Crime prevention is important. If crime is reduced and the cost associated with so doing is less than the cost associated with the crime then it seems to me a financially sensible option.  These costs can be minimal in time and effort such as closing the front door of a house when leaving for a holiday to those measures that are more costly but still cost efficient – an example might be placing additional locks on doors and windows and installing a safe for valuables to reduce insurance premiums. A different method of reducing crime is deploying more police officers on the streets. This, in itself, is expensive, but it might be deemed better for society than having fewer police officers and more crime. A young person may be less inclined to rob an old lady on a high street if 25 yards away is a police officer.

There is another method of crime prevention and that is via education – showing people that there is an alternative to a life of crime and that obtaining a new pair of trainers via theft is dishonourable. Such methods of prevention have been used by the government in funding organisations such as Quilliam, a counter-extremist think tank where speakers from that organisation discuss Islamic radicalisation in schools and hopefully prevent young Muslims being radicalised so far that they end up in a terrorist cell. We cannot know for certain whether some of those that Quilliam speak to in schools would end up blowing up a carriage on a tube train if they were not spoken to, but a tax payer may look at Quilliam and view it to be a beneficial project for government spending.

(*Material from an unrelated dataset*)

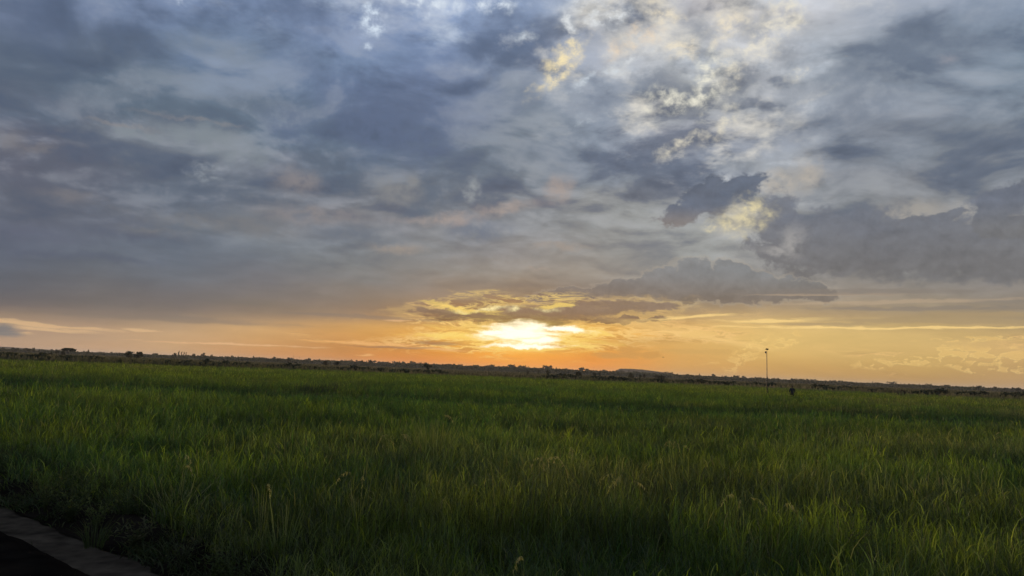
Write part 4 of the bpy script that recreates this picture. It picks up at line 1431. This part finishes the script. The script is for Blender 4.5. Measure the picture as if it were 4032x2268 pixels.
qx, qy = far(3119, 80.0)
man = thing('person', (qx, qy, 0), 'person in dark shirt and trousers standing waist deep in the rice', 'person')
bodych = [
    [((0, 0, 0.96), (0.16, 0.11)), ((0, 0, 1.15), (0.145, 0.10)), ((0, 0, 1.34), (0.17, 0.11)), ((0, 0, 1.47), (0.10, 0.08)),
     ((0, 0.0, 1.54), 0.055), ((0, 0.01, 1.60), 0.07), ((0, 0.01, 1.68), (0.082, 0.095)), ((0, 0.0, 1.76), 0.055)],
    [((0, 0.01, 1.60), 0.07), ((0, 0.10, 1.635), 0.018)],
]
for sgn in (-1, 1):
    hand = (sgn * 0.17, 0.22, 1.02)
    bodych.append([((0, 0, 1.34), (0.17, 0.11)), ((sgn * 0.19, 0, 1.42), 0.065), ((sgn * 0.27, -0.03, 1.14), 0.046), ((sgn * 0.20, 0.15, 1.03), 0.033), (hand, 0.034)])
    for f in range(4):
        bodych.append([(hand, 0.034), (((sgn * (0.145 + 0.018 * f)), 0.28 + 0.008 * (f % 3), 1.01), 0.009), ((sgn * (0.14 + 0.018 * f), 0.30, 0.975), 0.008)])
    bodych.append([(hand, 0.034), ((sgn * 0.125, 0.235, 1.05), 0.010), ((sgn * 0.115, 0.265, 1.055), 0.008)])
    bodych.append([((0, 0, 0.96), (0.16, 0.11)), ((sgn * 0.10, 0, 0.86), 0.09), ((sgn * 0.11, 0.01, 0.49), 0.058), ((sgn * 0.115, -0.01, 0.09), 0.04), ((sgn * 0.12, 0.13, 0.03), 0.032)])
skin_mesh('body', bodych, M_SKIN, man)
sh = [[((0, 0, 0.84), (0.19, 0.14)), ((0, 0, 1.15), (0.165, 0.12)), ((0, 0, 1.34), (0.19, 0.125)), ((0, 0, 1.485), (0.11, 0.09))]]
for sgn in (-1, 1):
    sh.append([((0, 0, 1.34), (0.19, 0.125)), ((sgn * 0.192, 0, 1.425), 0.078), ((sgn * 0.272, -0.03, 1.14), 0.062), ((sgn * 0.225, 0.09, 1.07), 0.05)])
skin_mesh('shirt', sh, M_SHIRT, man)
tr = [[((0, 0, 1.08), (0.165, 0.115)), ((0, 0, 0.92), (0.178, 0.13))]]
for sgn in (-1, 1):
    tr.append([((0, 0, 0.92), (0.178, 0.13)), ((sgn * 0.10, 0, 0.84), 0.102), ((sgn * 0.11, 0.01, 0.49), 0.074), ((sgn * 0.115, -0.01, 0.12), 0.058)])
skin_mesh('trousers', tr, M_TROUS, man)
skin_mesh('hair', [[((0, -0.02, 1.66), (0.088, 0.098)), ((0, -0.015, 1.74), (0.085, 0.095)), ((0, -0.01, 1.785), 0.05)]], M_HAIR, man)
man.rotation_euler = (0, 0, R(-12))

# ------------------------------------------------------------------ small things in the field
sx_, sy_ = at(3553, 1554, 0.78)
fr = thing('wooden_stakes', (sx_, sy_, 0), 'dark crooked wooden stakes with a crossbar, standing in the grass right of the person', 'stakes')
K = 17.0 * sy_ / FPX / 0.75
bm = bmesh.new(); tube_bm(bm, (-0.22, 0, -0.3), (-0.20, 0, 0.80 + 0.74), 0.085, 0.07, 8); bm_obj('post', bm, M_WOOD, fr)
bm = bmesh.new(); tube_bm(bm, (0.30, 0, 0.75), (0.46, 0, 0.80 + 0.84), 0.07, 0.05, 8); bm_obj('post', bm, M_WOOD, fr)
bm = bmesh.new(); tube_bm(bm, (-0.26, 0.02, 1.52), (0.10, 0.02, 1.50), 0.075, 0.07, 8)
tube_bm(bm, (0.10, 0.02, 1.50), (0.36, 0.02, 1.28), 0.07, 0.06, 8); bm_obj('crossbar', bm, M_WOOD, fr)
st2 = thing('wooden_stake', (sx_ - 0.72, sy_, 0), 'short dark stump leaning left of the crooked stakes', 'stake')
bm = bmesh.new(); tube_bm(bm, (0.14, 0, -0.2), (-0.04, 0, 1.12), 0.11, 0.07, 8); bm_obj('post', bm, M_WOOD, st2)

hx, hy = at(2092, 1487, 0.75)
r = np.random.default_rng(5)
n = 900
ph, rd = r.uniform(0, 6.28, n), np.sqrt(r.random(n))
X, Y = np.cos(ph) * rd * 1.15, np.sin(ph) * rd * 0.8
Z = 1.22 * np.sqrt(np.clip(1 - rd ** 2, 0, 1)) * (0.9 + 0.1 * r.random(n))
T = np.zeros((n, 3)); T[:, 0] = r.random(n); T[:, 1] = ss(X, 0.0, 0.8) * 0.9
A = Acc(); A.add(*blades(X, Y, Z, r.uniform(-0.3, 0.05, n), np.full(n, 0.03), r.uniform(0.15, 0.4, n), ph + r.normal(0, .5, n), np.zeros(n), r.uniform(0, 3, n), 3, T))
hp = A.make('straw_heap', M_STRAW, None, (hx, hy, 0))
tag(hp, 'low heap of cut straw in the field under the sun', 'straw heap')

for (px, top, d_, lb) in [(1154, 1397, 1300, 'thin mast rising above the trees on the left skyline'), (1177, 1401, 1350, 'second fainter mast just right of the first')]:
    x, y = far(px, d_)
    h = CAM_H + (1460 + (px - 2016) * .04 - top) * d_ / FPX
    bm = bmesh.new()
    tube_bm(bm, (0, 0, -0.5), (0, 0, h), 0.22, 0.10, 6)
    for q in range(1, 6):
        tube_bm(bm, (-0.4, 0, h * q / 6), (0.4, 0, h * q / 6), 0.04, 0.04, 4)
    o = bm_obj('mast', bm, M_STEEL)
    o.location = (x, y, 0)
    tag(o, lb, 'mast')

# a bird low over the trees
d_ = 120.0
dv = ray(2611, 1407)
bx, by, bz = dv.x / dv.y * d_, d_, CAM_H + dv.z / dv.y * d_
bird = thing('bird', (bx, by, bz), 'small dark bird flying over the far trees, between the sun and the lamp pole', 'bird')
skin_mesh('body', [[((-0.02, -0.10, 0.0), 0.012), ((0, -0.03, 0), (0.03, 0.028)), ((0, 0.05, 0.005), (0.032, 0.03)), ((0, 0.10, 0.02), 0.022), ((0, 0.135, 0.018), 0.006)],
                   [((0, -0.03, 0), (0.03, 0.028)), ((0.02, -0.16, 0.0), 0.01)]], M_HAIR, bird)
for sgn in (-1, 1):
    V = np.array([(0, 0.05, 0.01), (sgn * 0.09, 0.06, 0.07), (sgn * 0.2, -0.02, 0.05), (sgn * 0.10, -0.03, 0.055), (0, -0.03, 0.0)]) * 1.0
    V = np.concatenate([V, V - np.array([0, 0, 0.008])])
    bm = bmesh.new()
    vs = [bm.verts.new(tuple(v_)) for v_ in V]
    bm.faces.new(vs[:5]); bm.faces.new(vs[5:][::-1])
    for i in range(5):
        bm.faces.new([vs[i], vs[i + 5], vs[(i + 1) % 5 + 5], vs[(i + 1) % 5]])
    bmesh.ops.recalc_face_normals(bm, faces=bm.faces[:])
    bm_obj('wing', bm, M_HAIR, bird, False)
bird.rotation_euler = (0, 0, R(70))

# ------------------------------------------------------------------ evening haze
def haze_box():
    mt, nt = new_mat('haze')
    pv = nt.nodes.new('ShaderNodeVolumePrincipled')
    pv.inputs['Color'].default_value = (0.86, 0.84, 0.88, 1)
    pv.inputs['Density'].default_value = HAZE_DENSITY
    pv.inputs['Anisotropy'].default_value = 0.25
    out = nt.nodes.new('ShaderNodeOutputMaterial')
    nt.links.new(pv.outputs[0], out.inputs['Volume'])
    bm = bmesh.new()
    bmesh.ops.create_cube(bm, size=1.0, matrix=Matrix.Translation((0, 5500, 15)) @ Matrix.Diagonal((19000, 16000, 34, 1)))
    o = bm_obj('haze', bm, mt, None, False)
    tag(o, 'thin evening haze lying over the fields', 'haze', kind='stuff')


HAZE_DENSITY = 0.00009
haze_box()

On July 29, prior to the commencement of the recent bout of riots that have spread through London, the Guardian published an article by Alexandra Topping with an associated video. The article was published subsequent to Haringey Council closing down eight of its 13 youth clubs. Chavez Campbell is a young person who was interviewed for the video. He commented, “When youth clubs get shut down it cuts kids roots off and links. They don’t have anywhere to go.”  The final message that he provided was “There’ll be riots.” While it is not 100 percent clear that Campbell was referring to the closure of the youth clubs when suggesting that there would be riots, it is certainly implied in the video.

It might well be possible that youth clubs are effective in reducing the amount of young people who would otherwise turn to crime. If this is the case then it could well follow that as well as providing facilities for young people to use, the net cost to the taxpayer is lower by keeping youth clubs open than if they are closed. It is a matter that should be considered.